Il collegato lavoro dovrà ora passare in Aula a Montecitorio (dal 28 aprile) e poi a Palazzo Madama. C’è da augurarsi, a questo punto, un aggiornamento della norma con la reintroduzione dell’arbitrato sui licenziamenti. Magari inserendo la condizione della contrattazione collettiva, come nella prima ora sembrava dovesse succedere (così era trapelato dalla stampa). Per esempio, potrebbe restare il divieto (principio) della clausola compromissoria alle controversie sulla risoluzione del contratto di lavoro lasciando, tuttavia, facoltà di deroga alla contrattazione collettiva mediante sottoscrizione di specifici accordi di disciplina dell’applicazione dell’arbitrato alle vertenze per i licenziamenti.

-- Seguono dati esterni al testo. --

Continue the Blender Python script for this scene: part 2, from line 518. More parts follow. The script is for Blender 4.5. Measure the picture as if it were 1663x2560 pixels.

Le cause di lavoro pendenti in Italia sono quasi un milione e mezzo: un arretrato spaventoso e che continua a crescere giorno dopo giorno. Ogni anno spuntano 400 mila nuovi ricorsi che finiscono d’intasare le aule dei Tribunali contribuendo, inevitabilmente, all’inefficienza della giustizia ordinaria. Una causa di lavoro dura mediamente 2 anni e mezzo; occorrono perciò 7 anni, sempre in media, per conoscerne l’esito finale (in Cassazione) dopo tre gradi di giudizio.

A chi giova tutto questo? Non alle imprese. Per loro, anzi, è un dramma rimanere appesi a una causa di lavoro per lungo tempo, significando non soltanto costi (per gli avvocati) ma soprattutto il rinvio di decisioni aziendali comprese quelle su nuove assunzioni. Non giova ai lavoratori e neanche ai cittadini. Non giova a nessuno, tranne che ai Sindacati e agli avvocati. Veramente allora, per usare un’ultima volta le parole di Gino Giugni, bisogna credere che sopravvive dagli anni 70 «una grande lobby forense, che ha sempre avversato l’arbitrato».